Credere significa appunto andare per quella via buia e stretta dove regna l'oscurità. E per quella via c'è solo una scuola che offre gli insegnamenti per proseguire senza perdersi: la scuola dell'angoscia che si fonda sulle conseguenze sconosciute del credere in Dio e nell'atto di fede.

Kierkegaard vive una fase storica fuori dall'ordinario e si muove su premesse pessimistiche del quadro sociale. Si trova immerso nella Rivoluzione industriale con i suoi coetanei che paiono diventare via via meccanismi di un apparato più grande, in cui il lavoro del singolo può essere ripetuto all'infinito da una macchina che impiega meno tempo e produce di più. Ma, oltre alle contingenze sociali, manifesta il suo pessimismo soprattutto rispetto all'idea di delegare ad un contesto collettivo la Verità perché l'unico modo per trovarla è il rapporto diretto con Dio. Non c'è bisogno di intermediari perché il carattere paradossale della fede è che non può essere mai spiegata con la sola logica e la fede è fede nell'assurdo.
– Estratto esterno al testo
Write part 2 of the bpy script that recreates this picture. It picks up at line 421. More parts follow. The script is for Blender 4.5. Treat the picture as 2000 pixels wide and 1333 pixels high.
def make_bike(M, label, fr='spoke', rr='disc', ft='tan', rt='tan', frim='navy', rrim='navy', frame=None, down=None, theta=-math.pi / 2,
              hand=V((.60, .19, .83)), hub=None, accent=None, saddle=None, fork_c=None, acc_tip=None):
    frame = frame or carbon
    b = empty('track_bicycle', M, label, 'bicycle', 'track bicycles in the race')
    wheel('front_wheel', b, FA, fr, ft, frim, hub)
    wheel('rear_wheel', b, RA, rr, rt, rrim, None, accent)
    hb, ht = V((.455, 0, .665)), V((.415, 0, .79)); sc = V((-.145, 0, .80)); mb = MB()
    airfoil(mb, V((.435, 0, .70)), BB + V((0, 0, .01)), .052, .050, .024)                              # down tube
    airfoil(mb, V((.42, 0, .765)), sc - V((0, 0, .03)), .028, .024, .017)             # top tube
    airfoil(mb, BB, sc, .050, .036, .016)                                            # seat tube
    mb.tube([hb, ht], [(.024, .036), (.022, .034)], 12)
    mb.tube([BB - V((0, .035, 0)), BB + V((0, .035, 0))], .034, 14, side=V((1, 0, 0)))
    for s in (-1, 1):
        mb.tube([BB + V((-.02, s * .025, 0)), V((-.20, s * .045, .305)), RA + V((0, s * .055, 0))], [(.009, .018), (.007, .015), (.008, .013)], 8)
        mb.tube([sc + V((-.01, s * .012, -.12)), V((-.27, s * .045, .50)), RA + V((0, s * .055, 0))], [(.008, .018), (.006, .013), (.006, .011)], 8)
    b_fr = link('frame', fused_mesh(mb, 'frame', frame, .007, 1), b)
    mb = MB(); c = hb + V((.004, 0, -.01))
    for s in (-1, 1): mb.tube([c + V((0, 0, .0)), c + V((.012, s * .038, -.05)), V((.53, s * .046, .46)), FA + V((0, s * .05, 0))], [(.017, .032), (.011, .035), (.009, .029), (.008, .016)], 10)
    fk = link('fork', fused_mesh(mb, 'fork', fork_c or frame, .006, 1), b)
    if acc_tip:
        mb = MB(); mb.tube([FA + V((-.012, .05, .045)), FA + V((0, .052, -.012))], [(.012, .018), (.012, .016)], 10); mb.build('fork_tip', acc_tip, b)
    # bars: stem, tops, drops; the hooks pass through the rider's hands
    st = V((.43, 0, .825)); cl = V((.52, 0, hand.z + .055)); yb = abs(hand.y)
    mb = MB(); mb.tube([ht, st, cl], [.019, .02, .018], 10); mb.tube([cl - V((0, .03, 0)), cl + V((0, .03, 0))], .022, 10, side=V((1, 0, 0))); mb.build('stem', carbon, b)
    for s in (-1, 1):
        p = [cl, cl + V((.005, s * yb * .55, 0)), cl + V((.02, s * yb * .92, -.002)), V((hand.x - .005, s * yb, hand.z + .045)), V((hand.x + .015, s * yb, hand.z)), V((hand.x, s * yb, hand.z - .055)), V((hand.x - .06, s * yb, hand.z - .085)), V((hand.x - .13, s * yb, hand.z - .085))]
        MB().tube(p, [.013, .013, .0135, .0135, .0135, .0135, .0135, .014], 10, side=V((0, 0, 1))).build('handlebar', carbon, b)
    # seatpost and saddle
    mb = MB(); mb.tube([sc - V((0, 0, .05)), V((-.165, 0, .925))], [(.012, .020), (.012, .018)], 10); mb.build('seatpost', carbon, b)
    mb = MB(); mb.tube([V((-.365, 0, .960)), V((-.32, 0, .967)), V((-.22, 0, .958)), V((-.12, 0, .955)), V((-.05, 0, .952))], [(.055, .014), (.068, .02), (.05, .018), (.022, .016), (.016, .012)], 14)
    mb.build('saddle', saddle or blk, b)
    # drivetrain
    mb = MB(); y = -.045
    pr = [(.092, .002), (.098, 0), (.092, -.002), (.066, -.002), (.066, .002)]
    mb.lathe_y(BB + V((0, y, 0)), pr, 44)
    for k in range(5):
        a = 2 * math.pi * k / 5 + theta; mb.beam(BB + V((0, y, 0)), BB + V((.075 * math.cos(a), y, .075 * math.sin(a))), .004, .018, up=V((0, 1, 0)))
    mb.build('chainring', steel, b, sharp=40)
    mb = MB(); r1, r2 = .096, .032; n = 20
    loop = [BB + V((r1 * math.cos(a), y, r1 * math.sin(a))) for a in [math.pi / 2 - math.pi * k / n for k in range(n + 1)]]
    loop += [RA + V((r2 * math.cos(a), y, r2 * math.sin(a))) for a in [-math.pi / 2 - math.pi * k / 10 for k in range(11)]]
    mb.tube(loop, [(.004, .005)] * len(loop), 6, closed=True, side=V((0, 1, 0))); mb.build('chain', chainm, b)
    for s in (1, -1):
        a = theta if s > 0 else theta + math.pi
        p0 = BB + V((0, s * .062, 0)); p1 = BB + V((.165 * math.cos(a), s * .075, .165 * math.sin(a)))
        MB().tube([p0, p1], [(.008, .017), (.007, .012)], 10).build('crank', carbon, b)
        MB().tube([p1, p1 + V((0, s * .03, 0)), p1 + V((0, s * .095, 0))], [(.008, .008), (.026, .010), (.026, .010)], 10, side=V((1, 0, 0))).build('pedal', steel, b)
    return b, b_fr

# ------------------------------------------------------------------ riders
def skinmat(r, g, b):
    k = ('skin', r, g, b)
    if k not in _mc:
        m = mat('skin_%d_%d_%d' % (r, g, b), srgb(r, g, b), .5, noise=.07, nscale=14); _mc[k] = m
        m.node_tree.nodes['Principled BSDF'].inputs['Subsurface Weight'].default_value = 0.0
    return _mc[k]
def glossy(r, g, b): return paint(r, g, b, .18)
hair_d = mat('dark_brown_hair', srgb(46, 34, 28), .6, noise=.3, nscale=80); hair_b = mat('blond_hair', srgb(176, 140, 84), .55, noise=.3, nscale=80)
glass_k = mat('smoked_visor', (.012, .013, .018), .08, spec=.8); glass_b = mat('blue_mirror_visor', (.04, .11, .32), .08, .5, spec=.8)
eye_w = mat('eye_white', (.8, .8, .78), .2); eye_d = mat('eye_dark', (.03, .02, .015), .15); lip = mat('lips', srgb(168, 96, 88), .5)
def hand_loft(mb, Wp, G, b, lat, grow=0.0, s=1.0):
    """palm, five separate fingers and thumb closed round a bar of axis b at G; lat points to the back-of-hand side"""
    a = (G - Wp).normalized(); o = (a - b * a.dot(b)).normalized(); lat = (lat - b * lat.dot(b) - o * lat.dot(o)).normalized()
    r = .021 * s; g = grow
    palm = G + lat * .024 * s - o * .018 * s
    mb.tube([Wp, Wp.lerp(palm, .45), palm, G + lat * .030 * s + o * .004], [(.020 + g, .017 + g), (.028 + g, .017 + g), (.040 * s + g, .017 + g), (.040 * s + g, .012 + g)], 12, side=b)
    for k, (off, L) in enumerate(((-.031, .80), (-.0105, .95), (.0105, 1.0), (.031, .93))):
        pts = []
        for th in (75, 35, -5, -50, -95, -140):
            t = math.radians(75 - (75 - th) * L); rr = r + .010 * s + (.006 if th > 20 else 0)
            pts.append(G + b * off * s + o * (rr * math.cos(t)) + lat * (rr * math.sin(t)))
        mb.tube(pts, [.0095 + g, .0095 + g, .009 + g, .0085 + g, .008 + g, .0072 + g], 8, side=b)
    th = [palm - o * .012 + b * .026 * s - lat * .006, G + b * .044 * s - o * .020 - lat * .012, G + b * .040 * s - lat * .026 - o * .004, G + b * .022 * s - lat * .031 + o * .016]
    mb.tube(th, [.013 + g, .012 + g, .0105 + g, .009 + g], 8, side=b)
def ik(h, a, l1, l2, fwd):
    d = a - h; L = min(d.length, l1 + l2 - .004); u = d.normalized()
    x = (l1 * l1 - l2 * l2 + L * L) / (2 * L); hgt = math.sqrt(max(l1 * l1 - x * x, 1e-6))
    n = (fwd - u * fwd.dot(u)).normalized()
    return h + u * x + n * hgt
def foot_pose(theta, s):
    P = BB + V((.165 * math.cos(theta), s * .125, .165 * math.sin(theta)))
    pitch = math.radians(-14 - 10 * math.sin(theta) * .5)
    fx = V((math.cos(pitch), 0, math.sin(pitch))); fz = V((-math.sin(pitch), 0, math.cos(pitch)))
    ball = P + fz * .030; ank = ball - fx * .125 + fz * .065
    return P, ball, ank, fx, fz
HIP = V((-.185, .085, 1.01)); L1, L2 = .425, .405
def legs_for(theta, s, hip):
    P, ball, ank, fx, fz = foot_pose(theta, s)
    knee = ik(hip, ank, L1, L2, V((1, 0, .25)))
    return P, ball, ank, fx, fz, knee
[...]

Di tutto ciò fa una fluida ricognizione Dario Antiseri in Kierkegaard e la scuola dell'angoscia (Mimesis). Oltre ad annotazioni sul fronte biografico (i rapporti col padre, con Regina Olsen, i colloqui col re Cristiano VIII), ai bersagli polemici (il vescovo Mynster, Hegel, la Folla, i giornali, la teologia scientifica, la tracotanza dello scientismo), Antiseri si sofferma sul concetto del «Singolo», sulla redenzione come categoria della disperazione e sulla fede come fede dell'assurdo, in nessun momento separando i tre temi da quello dell'angoscia esistenziale.

Il paradosso della fede risiede infatti nella capacità di trasformare un omicidio in un'azione santa. Mai nessuna logica filosofica potrà arrivare a spiegarlo perché la fede ha inizio dove termina il pensiero ma anzitutto dove entra in gioco l'angoscia: «Sul cammino della vita ognuno di noi scrive Antiseri si imbatterà inesorabilmente in un bivio dove sarà costretto a scegliere tra l'assurdo e la speranza. In quel momento, in quei giorni, la scienza tutta la scienza tacerà e non gli sarà d'aiuto la filosofia.

Appesantito da inutili spiegazioni, va alla ricerca di un senso su cui il sapere scientifico per principio resta muto e la filosofia, quando esplicitamente non lo nega, riesce a malapena ad aprirsi».